Liability For Third Party’s Actions

Published July/August 2014 by Ted Babbitt

In Dorsey v. Reider, 39 Fla. L. Weekly S163 (Fla. March 27, 2014), the Supreme Court analyzes the responsibility relative to the actions of third parties.  In that case, the defendant and his friend were drinking to excess with the plaintiff and the defendant became belligerent and combative.  The plaintiff derided him and walked out the door whereupon the defendant and his friend followed him and trapped him between cars.  The defendant actively blocked the plaintiff’s escape while a friend retrieved a tomahawk from the defendant’s truck and struck the plaintiff in the head.
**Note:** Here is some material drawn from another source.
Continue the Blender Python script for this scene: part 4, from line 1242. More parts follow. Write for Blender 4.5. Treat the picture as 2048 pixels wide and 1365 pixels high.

A jury returned a verdict for substantial damages against the defendant and in favor of the plaintiff and the Third District reversed holding that the defendant did not owe a duty of care because there was no evidence that the defendant colluded with his friend or that the defendant could foresee the attack.

The Supreme Court found conflict with its opinion in McCain v. Florida Power Corp., 593 So. 2d 500 (Fla. 1992).  There the Supreme Court held that a duty could arise from the general facts of a case.  The Supreme Court in McCain relied upon the concept of defendant’s conduct creating “a foreseeable zone of risk.”  At 502, the Supreme Court in McCain held:

The duty element of negligence focuses on whether

the defendant’s conduct foreseeably created a

broader ‘zone of risk’ that poses a general threat of

harm to others.


At 503, the McCain opinion holds:

The statute books and case law, in other words,

are not required to catalog and expressly proscribe

every conceivable risk in order for it to give rise to

a duty of care. Rather, each defendant who creates

a risk is required to exercise prudent foresight

whenever others may be injured as a result.  This

requirement of reasonable, general foresight is

the core of the duty element.  For the same reasons,

duty exists as a matter of law and is not a factual

question for the jury to decide:  Duty is the

standard of conduct given to the jury for gauging the

defendant’s factual conduct.  As a corollary, the

trial and appellate court cannot find a lack of duty

if a foreseeable zone of risk more likely than not

was created by the defendant.


In Dorsey v. Reider, supra, the Court confirms that ordinarily there is no legal duty to prevent the misconduct of third persons unless one of the exceptions to that rule is carved out by the facts.  Those exceptions include instances where the defendant is in actual or constructive control of the instrumentality, the premises on which the tort was committed, or the tortfeasor.

In Dorsey, the Court explains the distinction between duty and proximate cause explaining that a duty arises any time the defendant’s conduct creates a foreseeable zone of risk whether or not the defendant could actually foresee the injury which occurs.

The Court explains that the Third District was in error in construing the Supreme Court’s opinion in McCain, supra.  At 164, the Court holds:

However, our McCain decision does not require that

to find a duty of care under these circumstances,

there must be evidence that the defendant colluded

with the third party to cause harm or knew exactly

what form that harm might take – only that his

conduct created a general zone of foreseeable danger

of harm.  The exact type of injury that results is not

required to be anticipated.


Foreseeability is still required to show proximate cause.  At 163, the Court holds:

. . . establishing the existence of a duty is primarily

a legal question and requires demonstrating that

the activity at issue created a general zone of

foreseeable danger of harm to others.

Establishing proximate cause requires a factual

showing that the dangerous activity foreseeably

caused the specific harm suffered by those

claiming injury.


While the issue of duty is one for the Court to determine, proximate cause is almost invariably a jury question.  Thus, the courthouse door is open when defendant’s conduct is shown to have caused the creation of a foreseeable zone of risk posing a general threat of harm to others.  That is sufficient for the Court to hold that a duty exists on the part of the defendant to the plaintiff.  Thereafter a jury question is raised as to whether the specific harm to the plaintiff was sufficiently foreseeable to pass the proximate cause test.